Wednesday, September 19, 2007

Happy 25th Birthday to :-)

Contest marks 25 years since professor hit keys to help us smile

It was a serious contribution to the electronic lexicon :-)

Twenty-five years ago, Carnegie Mellon University professor Scott Fahlman says, he was the first to use three keystrokes - a colon followed by a hyphen and a parenthesis - as a horizontal "smiley face" in a computer message.

To mark the anniversary today, Fahlman and his colleagues are starting an annual student contest for innovation in technology-assisted, person-to-person communication. The Smiley Award, sponsored by Yahoo, carries a US$500 (HK$3,900) cash prize.

Language experts say the smiley face and other emotional icons, known as emoticons, have given people a concise way in e-mail and other electronic messages of expressing sentiments that otherwise would be difficult to detect.

Fahlman posted the emoticon in a message to an online electronic bulletin board at 11.44am on September 19, 1982, during a discussion about the limits of online humor and how to denote comments meant to be taken lightly.

"I propose the following character sequence for joke markers: :-)," wrote Fahlman. "Read it sideways."

The suggestion gave computer users a way to convey humor or positive feelings with a smile - or the opposite sentiments by reversing the parenthesis to form a frown.
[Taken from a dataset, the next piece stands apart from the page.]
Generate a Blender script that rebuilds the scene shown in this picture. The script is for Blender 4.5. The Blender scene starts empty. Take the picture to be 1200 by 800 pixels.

Variations, such as the "wink" that uses a semicolon, emerged later. Instant messaging programs often contain an array of faces intended to express emotions ranging from surprise to affection to embarrassment.

Emoticons reflect the likely original purpose of language - to enable people to express emotion, said Clifford Nass, a professor of communications at Stanford University.

"What emoticons do is essentially provide a mechanism to transmit emotion when you don't have the voice," Nass said.